Set problem:
Set the data down again, exactly as it reads, but without the pictures.

[Start Given data]

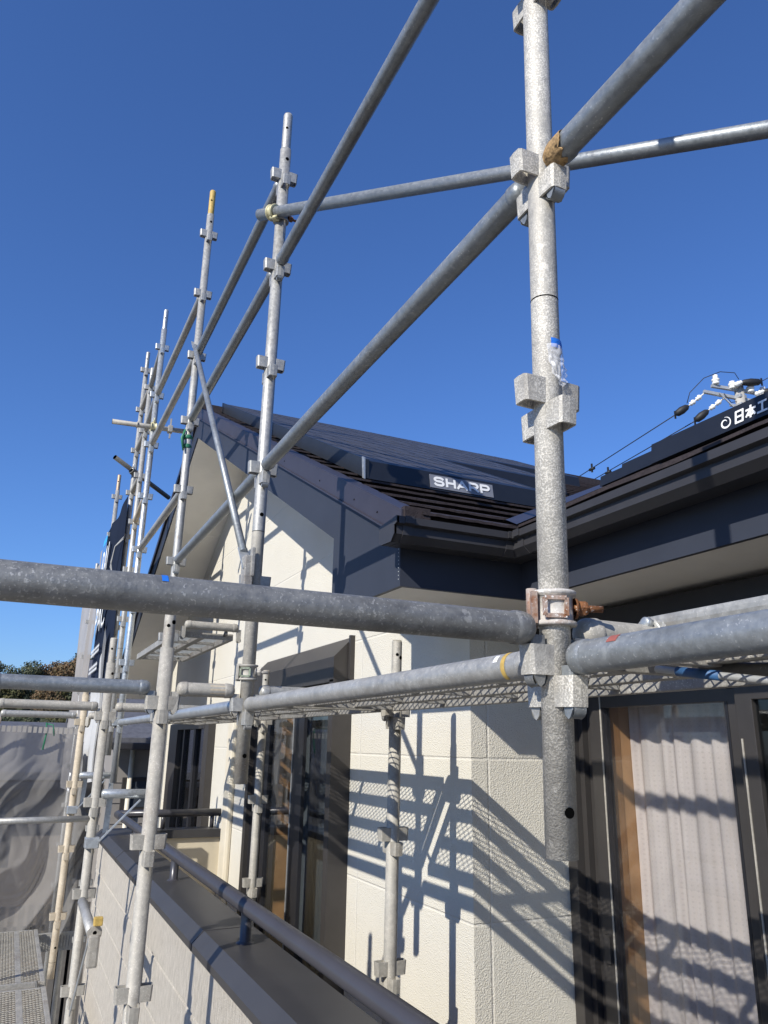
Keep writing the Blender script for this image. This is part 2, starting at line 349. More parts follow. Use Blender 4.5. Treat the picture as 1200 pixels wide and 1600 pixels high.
# ---------------------------------------------------------------- scaffold kit
LX, LY = -.0025, -.0286                                  # every post leans a little
PROT = (math.atan(.0286), math.atan(-.0025), 0)
Z0, DZ = .06, .45
RP = .0243
def on(x, y, t): return Vector((x+LX*t, y+LY*t, t))
pk = MB()                                                 # one wedge pocket, protruding along +x
HH = .0460
def pocket_outline(o): return [(.0150,-.0182+o),(.0300,-.0182+o),(.0530,-.0172+o),(.0585-o,-.0142+o*.8),(.0600,0-0*o) if o == 0 else (.0600-o,0),(.0585-o,.0142-o*.8) if o else (.0585,.0142),(.0530,.0172-o),(.0300,.0182-o),(.0150,.0182-o)]
po, pi_ = pocket_outline(0), pocket_outline(.0042)
for za, zb, tp in ((0, HH, .93),):
    vs = []
    for (ring, z, sc) in ((po,0,tp),(po,HH,1.0),(pi_,0,tp),(pi_,HH,1.0)): vs += [(x if x < .03 else .02+(x-.02)*sc, y*(sc*.5+.5), z) for x, y in ring]
    n = 9; fs = []
    for k in range(n-1):
        fs += [(k,k+1,n+k+1,n+k),(2*n+k,3*n+k,3*n+k+1,2*n+k+1),(n+k,n+k+1,3*n+k+1,3*n+k),(k,2*n+k,2*n+k+1,k+1)]
    pk.poly(vs, fs)
def pocket_mesh(m, nm="wedge_pocket"): return pk.data(nm, m)
POCKET = {m.name: pocket_mesh(m) for m in (GREY_POLE, P1_MAT, TAN_POLE, OLD_POLE, BRIGHT, BLUEGREY, CAST)}

def pole(label, x, y, tb, tt, m, spigot=0.0, joints=(), holes=(), z0=Z0, levels=None, lowm=None, spm=None, pm=None, grp="upright scaffold posts"):
    th = thing("scaffold_post", label, "scaffold post", on(x, y, tb), grp, PROT)
    mb = MB(); L = (tt-tb-spigot); mats = [m, PINHOLE, lowm or m]
    jt = sorted(j-tb for j in joints)
    prof = [(0, RP)]; cut = 0
    a = 0.0
    for k, j in enumerate(jt+[L]):
        mi = 2 if (lowm and k == 0 and jt) else 0
        mb.lathe((0,0,a), (0,0,a+1), [(0, RP), (j-a, RP)], 28, mi)
        if j < L: mb.lathe((0,0,j-.0012), (0,0,j+10), [(0, RP+.0003), (.0024, RP+.0003)], 28, 1)
        a = j
    # rim at both ends, open mouth below
    mb.lathe((0,0,0), (0,0,1), [(0, RP), (0, RP-.0028), (.09, RP-.0028)], 28, 1 if False else 0, False)
    mb.lathe((0,0,L), (0,0,L+1), [(0, RP), (0, RP-.004 if spigot else RP-.0028)], 28, 0, False)
    if not spigot: mb.lathe((0,0,L-.12), (0,0,L+1), [(0, .001), (0, RP-.0028), (.12, RP-.0028)], 28, 1, False)
    for (ht, ang) in holes:
        hz = ht-tb; rr = RP if hz < L else .0203
        d = Vector((math.cos(ang), math.sin(ang), 0)); c = Vector((0,0,hz))
        mb.lathe(c+d*(rr-.004), c+d*(rr+.1), [(0, .0078), (.0046, .0078), (.0046, .0001)], 16, 1, False)
    mb.raw("tube", mats, th)
    if spigot:
        sb = MB(); sb.lathe((0,0,L-.03), (0,0,L+9), [(0,.0203),(spigot+.022,.0203),(spigot+.03,.0175)], 24); sb.lathe((0,0,L+spigot), (0,0,L+9), [(0,.0175),(-.02,.0165),(-.1,.0165)], 24, 1, False)
        d = Vector((-.35,-.94,0)).normalized(); c = Vector((0,0,L+spigot*.55))
        sb.lathe(c+d*.016, c+d, [(0,.0062),(.0047,.0062),(.0047,.0001)], 12, 1, False)
        o = sb.raw("spigot", [spm or m, PINHOLE], th)
    if levels is None: levels = [l for l in range(-12, 12) if tb+.03 < z0+DZ*l < tt-.1-spigot]
    pme = POCKET[(pm or m).name]
    for l in levels:
        t = z0+DZ*l-tb
        for k in range(4):
            inst("wedge_pocket", pme, th, (0, 0, t+(.047 if k % 2 == 0 else 0)), (0, 0, k*math.pi/2))
    return th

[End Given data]

Exercise answer:
Keep writing the Blender script for this image. This is part 2, starting at line 349. More parts follow. Use Blender 4.5. Treat the picture as 1200 pixels wide and 1600 pixels high.
# ---------------------------------------------------------------- scaffold kit
LX, LY = -.0025, -.0286                                  # every post leans a little
PROT = (math.atan(.0286), math.atan(-.0025), 0)
Z0, DZ = .06, .45
RP = .0243
def on(x, y, t): return Vector((x+LX*t, y+LY*t, t))
pk = MB()                                                 # one wedge pocket, protruding along +x
HH = .0460
def pocket_outline(o): return [(.0150,-.0182+o),(.0300,-.0182+o),(.0530,-.0172+o),(.0585-o,-.0142+o*.8),(.0600,0-0*o) if o == 0 else (.0600-o,0),(.0585-o,.0142-o*.8) if o else (.0585,.0142),(.0530,.0172-o),(.0300,.0182-o),(.0150,.0182-o)]
po, pi_ = pocket_outline(0), pocket_outline(.0042)
for za, zb, tp in ((0, HH, .93),):
    vs = []
    for (ring, z, sc) in ((po,0,tp),(po,HH,1.0),(pi_,0,tp),(pi_,HH,1.0)): vs += [(x if x < .03 else .02+(x-.02)*sc, y*(sc*.5+.5), z) for x, y in ring]
    n = 9; fs = []
    for k in range(n-1):
        fs += [(k,k+1,n+k+1,n+k),(2*n+k,3*n+k,3*n+k+1,2*n+k+1),(n+k,n+k+1,3*n+k+1,3*n+k),(k,2*n+k,2*n+k+1,k+1)]
    pk.poly(vs, fs)
def pocket_mesh(m, nm="wedge_pocket"): return pk.data(nm, m)
POCKET = {m.name: pocket_mesh(m) for m in (GREY_POLE, P1_MAT, TAN_POLE, OLD_POLE, BRIGHT, BLUEGREY, CAST)}

def pole(label, x, y, tb, tt, m, spigot=0.0, joints=(), holes=(), z0=Z0, levels=None, lowm=None, spm=None, pm=None, grp="upright scaffold posts"):
    th = thing("scaffold_post", label, "scaffold post", on(x, y, tb), grp, PROT)
    mb = MB(); L = (tt-tb-spigot); mats = [m, PINHOLE, lowm or m]
    jt = sorted(j-tb for j in joints)
    prof = [(0, RP)]; cut = 0
    a = 0.0
    for k, j in enumerate(jt+[L]):
        mi = 2 if (lowm and k == 0 and jt) else 0
        mb.lathe((0,0,a), (0,0,a+1), [(0, RP), (j-a, RP)], 28, mi)
        if j < L: mb.lathe((0,0,j-.0012), (0,0,j+10), [(0, RP+.0003), (.0024, RP+.0003)], 28, 1)
        a = j
    # rim at both ends, open mouth below
    mb.lathe((0,0,0), (0,0,1), [(0, RP), (0, RP-.0028), (.09, RP-.0028)], 28, 1 if False else 0, False)
    mb.lathe((0,0,L), (0,0,L+1), [(0, RP), (0, RP-.004 if spigot else RP-.0028)], 28, 0, False)
    if not spigot: mb.lathe((0,0,L-.12), (0,0,L+1), [(0, .001), (0, RP-.0028), (.12, RP-.0028)], 28, 1, False)
    for (ht, ang) in holes:
        hz = ht-tb; rr = RP if hz < L else .0203
        d = Vector((math.cos(ang), math.sin(ang), 0)); c = Vector((0,0,hz))
        mb.lathe(c+d*(rr-.004), c+d*(rr+.1), [(0, .0078), (.0046, .0078), (.0046, .0001)], 16, 1, False)
    mb.raw("tube", mats, th)
    if spigot:
        sb = MB(); sb.lathe((0,0,L-.03), (0,0,L+9), [(0,.0203),(spigot+.022,.0203),(spigot+.03,.0175)], 24); sb.lathe((0,0,L+spigot), (0,0,L+9), [(0,.0175),(-.02,.0165),(-.1,.0165)], 24, 1, False)
        d = Vector((-.35,-.94,0)).normalized(); c = Vector((0,0,L+spigot*.55))
        sb.lathe(c+d*.016, c+d, [(0,.0062),(.0047,.0062),(.0047,.0001)], 12, 1, False)
        o = sb.raw("spigot", [spm or m, PINHOLE], th)
    if levels is None: levels = [l for l in range(-12, 12) if tb+.03 < z0+DZ*l < tt-.1-spigot]
    pme = POCKET[(pm or m).name]
    for l in levels:
        t = z0+DZ*l-tb
        for k in range(4):
            inst("wedge_pocket", pme, th, (0, 0, t+(.047 if k % 2 == 0 else 0)), (0, 0, k*math.pi/2))
    return th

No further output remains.